Beginning around 1920, Yeats developed into an intensely Expressionist artist, moving from illustration to Symbolism. However, he believed that 'a painter must be part of the land and of the life he paints', and his own artistic development, as a Modernist and Expressionist, helped articulate a modern Ireland of the twentieth century, partly by depicting specifically Irish subjects, but also by doing so in the light of universal themes such as the loneliness of the individual, and the universality of the plight of man. When he died, Samuel Beckett wrote that 'Yeats is the great of our time...he brings light as only the great dare to bring light to the issueless predicament of existence'.

Yeats won a silver medal at the 1924 Olympic Games in painting.
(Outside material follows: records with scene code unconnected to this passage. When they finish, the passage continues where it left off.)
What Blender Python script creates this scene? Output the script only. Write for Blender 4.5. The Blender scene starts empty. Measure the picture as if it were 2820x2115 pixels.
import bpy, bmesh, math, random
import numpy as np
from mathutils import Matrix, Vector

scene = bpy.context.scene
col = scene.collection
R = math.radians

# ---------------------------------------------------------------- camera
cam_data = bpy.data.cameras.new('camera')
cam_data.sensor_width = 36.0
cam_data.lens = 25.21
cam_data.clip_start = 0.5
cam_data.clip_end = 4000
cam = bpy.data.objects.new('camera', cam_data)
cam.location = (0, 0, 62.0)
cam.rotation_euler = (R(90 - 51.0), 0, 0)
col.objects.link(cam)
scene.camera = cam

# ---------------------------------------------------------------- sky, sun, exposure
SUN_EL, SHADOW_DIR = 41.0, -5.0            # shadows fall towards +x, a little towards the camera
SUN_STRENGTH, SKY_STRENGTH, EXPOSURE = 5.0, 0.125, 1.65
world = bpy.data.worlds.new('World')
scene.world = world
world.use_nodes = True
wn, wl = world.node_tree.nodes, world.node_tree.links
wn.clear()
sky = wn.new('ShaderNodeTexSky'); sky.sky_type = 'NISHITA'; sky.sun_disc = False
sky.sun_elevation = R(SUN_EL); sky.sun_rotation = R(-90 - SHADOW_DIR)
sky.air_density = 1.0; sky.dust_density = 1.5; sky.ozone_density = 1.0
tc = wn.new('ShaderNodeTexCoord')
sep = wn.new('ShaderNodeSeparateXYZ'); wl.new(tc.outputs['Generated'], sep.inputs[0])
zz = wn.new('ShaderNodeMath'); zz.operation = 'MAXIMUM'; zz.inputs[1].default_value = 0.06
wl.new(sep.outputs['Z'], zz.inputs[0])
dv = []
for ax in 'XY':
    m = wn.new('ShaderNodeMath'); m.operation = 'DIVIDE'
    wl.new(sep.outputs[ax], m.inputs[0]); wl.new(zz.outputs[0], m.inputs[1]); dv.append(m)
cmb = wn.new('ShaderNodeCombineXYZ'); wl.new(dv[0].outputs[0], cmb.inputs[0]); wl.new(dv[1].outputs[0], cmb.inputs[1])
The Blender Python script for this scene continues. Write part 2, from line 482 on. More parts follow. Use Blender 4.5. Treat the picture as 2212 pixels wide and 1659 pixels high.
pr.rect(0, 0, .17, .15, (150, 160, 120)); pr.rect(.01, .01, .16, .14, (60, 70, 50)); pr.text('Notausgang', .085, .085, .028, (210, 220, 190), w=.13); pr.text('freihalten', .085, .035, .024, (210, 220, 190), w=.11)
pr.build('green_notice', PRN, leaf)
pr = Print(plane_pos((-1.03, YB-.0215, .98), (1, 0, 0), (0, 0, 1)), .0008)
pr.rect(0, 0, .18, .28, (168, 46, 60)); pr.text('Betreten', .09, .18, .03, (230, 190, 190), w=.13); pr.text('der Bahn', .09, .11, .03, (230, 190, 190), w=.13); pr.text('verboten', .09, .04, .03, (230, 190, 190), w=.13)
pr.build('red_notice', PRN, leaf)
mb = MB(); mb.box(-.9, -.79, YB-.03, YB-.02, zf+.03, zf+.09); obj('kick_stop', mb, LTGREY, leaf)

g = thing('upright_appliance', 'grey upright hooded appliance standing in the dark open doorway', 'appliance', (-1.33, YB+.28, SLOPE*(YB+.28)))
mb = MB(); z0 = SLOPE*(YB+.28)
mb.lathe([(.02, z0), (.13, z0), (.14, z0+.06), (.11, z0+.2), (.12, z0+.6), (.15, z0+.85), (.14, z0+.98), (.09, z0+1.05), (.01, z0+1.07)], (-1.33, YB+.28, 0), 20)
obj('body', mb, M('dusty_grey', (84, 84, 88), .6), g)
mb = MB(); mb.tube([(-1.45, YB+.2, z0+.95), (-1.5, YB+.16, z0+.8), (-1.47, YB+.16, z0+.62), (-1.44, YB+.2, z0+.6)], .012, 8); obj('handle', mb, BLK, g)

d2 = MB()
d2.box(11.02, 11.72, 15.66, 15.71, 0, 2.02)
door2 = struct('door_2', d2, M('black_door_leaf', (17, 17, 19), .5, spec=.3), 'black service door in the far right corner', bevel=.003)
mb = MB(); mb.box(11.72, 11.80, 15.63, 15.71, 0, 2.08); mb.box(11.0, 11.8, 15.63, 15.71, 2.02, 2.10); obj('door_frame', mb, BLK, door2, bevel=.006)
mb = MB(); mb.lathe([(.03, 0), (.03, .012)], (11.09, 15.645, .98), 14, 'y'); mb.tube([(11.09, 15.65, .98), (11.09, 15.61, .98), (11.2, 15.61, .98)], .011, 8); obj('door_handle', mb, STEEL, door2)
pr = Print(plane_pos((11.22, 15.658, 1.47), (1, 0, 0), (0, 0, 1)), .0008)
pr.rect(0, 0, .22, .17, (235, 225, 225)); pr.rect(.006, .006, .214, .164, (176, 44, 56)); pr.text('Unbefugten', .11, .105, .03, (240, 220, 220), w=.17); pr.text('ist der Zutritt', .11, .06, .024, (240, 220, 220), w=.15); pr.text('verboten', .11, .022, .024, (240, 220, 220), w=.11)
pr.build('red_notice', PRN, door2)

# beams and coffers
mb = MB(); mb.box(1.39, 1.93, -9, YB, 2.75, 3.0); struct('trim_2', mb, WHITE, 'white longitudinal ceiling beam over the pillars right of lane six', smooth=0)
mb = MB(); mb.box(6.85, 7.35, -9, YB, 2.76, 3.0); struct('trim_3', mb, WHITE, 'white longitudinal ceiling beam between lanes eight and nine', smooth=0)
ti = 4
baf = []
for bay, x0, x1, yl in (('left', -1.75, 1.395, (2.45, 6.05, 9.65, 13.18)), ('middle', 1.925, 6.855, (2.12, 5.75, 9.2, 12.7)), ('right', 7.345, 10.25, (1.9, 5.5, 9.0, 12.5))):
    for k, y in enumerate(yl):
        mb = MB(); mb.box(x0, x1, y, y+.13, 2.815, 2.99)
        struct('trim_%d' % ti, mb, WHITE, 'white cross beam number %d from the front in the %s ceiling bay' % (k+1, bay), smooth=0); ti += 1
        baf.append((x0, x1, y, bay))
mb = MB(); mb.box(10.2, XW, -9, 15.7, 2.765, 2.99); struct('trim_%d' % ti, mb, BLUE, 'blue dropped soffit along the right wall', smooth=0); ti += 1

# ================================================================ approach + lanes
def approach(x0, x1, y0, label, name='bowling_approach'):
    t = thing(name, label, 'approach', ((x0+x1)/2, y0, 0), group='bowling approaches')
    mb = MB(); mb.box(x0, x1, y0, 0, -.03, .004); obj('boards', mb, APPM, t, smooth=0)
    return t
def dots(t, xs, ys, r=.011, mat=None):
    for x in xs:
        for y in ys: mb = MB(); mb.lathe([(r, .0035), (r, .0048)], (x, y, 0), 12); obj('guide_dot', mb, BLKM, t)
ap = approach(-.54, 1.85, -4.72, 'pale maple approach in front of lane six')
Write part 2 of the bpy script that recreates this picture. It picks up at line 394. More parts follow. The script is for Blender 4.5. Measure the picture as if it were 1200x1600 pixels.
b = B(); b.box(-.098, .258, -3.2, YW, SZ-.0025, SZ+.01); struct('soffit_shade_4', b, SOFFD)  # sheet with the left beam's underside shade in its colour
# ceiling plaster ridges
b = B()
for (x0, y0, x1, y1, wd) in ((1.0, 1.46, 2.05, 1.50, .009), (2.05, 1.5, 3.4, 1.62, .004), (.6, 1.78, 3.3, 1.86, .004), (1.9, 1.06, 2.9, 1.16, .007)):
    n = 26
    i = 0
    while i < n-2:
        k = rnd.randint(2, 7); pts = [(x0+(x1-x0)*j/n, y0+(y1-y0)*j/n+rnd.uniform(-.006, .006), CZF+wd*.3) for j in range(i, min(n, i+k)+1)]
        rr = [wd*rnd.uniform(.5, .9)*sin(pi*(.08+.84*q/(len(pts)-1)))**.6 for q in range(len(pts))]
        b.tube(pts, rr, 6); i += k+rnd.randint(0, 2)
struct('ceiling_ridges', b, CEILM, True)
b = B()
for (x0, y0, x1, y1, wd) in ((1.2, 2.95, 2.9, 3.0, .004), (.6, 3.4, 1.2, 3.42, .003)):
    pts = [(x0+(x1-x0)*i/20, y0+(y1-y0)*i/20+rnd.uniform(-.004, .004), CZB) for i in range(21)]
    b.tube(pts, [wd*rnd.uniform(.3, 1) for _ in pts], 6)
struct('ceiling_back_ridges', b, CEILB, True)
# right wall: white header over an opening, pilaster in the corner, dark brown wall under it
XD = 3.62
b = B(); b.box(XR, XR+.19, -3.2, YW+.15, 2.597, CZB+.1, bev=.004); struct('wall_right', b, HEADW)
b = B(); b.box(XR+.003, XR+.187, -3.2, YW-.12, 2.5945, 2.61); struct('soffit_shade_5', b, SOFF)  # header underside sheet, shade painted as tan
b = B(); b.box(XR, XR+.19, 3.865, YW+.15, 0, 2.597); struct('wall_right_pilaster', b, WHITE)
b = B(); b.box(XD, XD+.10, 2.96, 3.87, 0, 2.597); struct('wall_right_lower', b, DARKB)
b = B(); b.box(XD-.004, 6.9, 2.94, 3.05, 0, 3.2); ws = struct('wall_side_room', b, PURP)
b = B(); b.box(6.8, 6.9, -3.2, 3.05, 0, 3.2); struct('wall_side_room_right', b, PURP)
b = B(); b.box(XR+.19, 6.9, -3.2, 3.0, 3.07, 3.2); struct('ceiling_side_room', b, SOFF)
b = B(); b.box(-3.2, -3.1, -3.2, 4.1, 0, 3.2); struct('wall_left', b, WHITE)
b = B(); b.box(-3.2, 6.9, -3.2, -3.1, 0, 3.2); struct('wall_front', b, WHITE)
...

Yeats's favourite subjects include the Irish landscape (and sky), horses, the circus and travelling players. Despite his position as the most important Irish artist of the twentieth century (and the first to sell for over £1m), he took no pupils and allowed no one watch him work, so he remains a unique figure.

Besides painting, Yeats had a significant interest in theatre and in literature. Yeats's paintings usually bear poetic and evocative titles. He was the youngest son of Irish portraitist John Butler Yeats, and the brother of the Nobel Prize winning poet William Butler Yeats, both of whom fully acknowledged all his talents. Indeed, his father recognized that Jack was a far better painter than he, and also believed that 'some day I will be remembered as the father of a great poet, and the poet is Jack'.

Yeats was married to the painter Mary Cottenham White ('Cottie') in 1894 and elected a member of the Royal Hibernian Academy in 1916.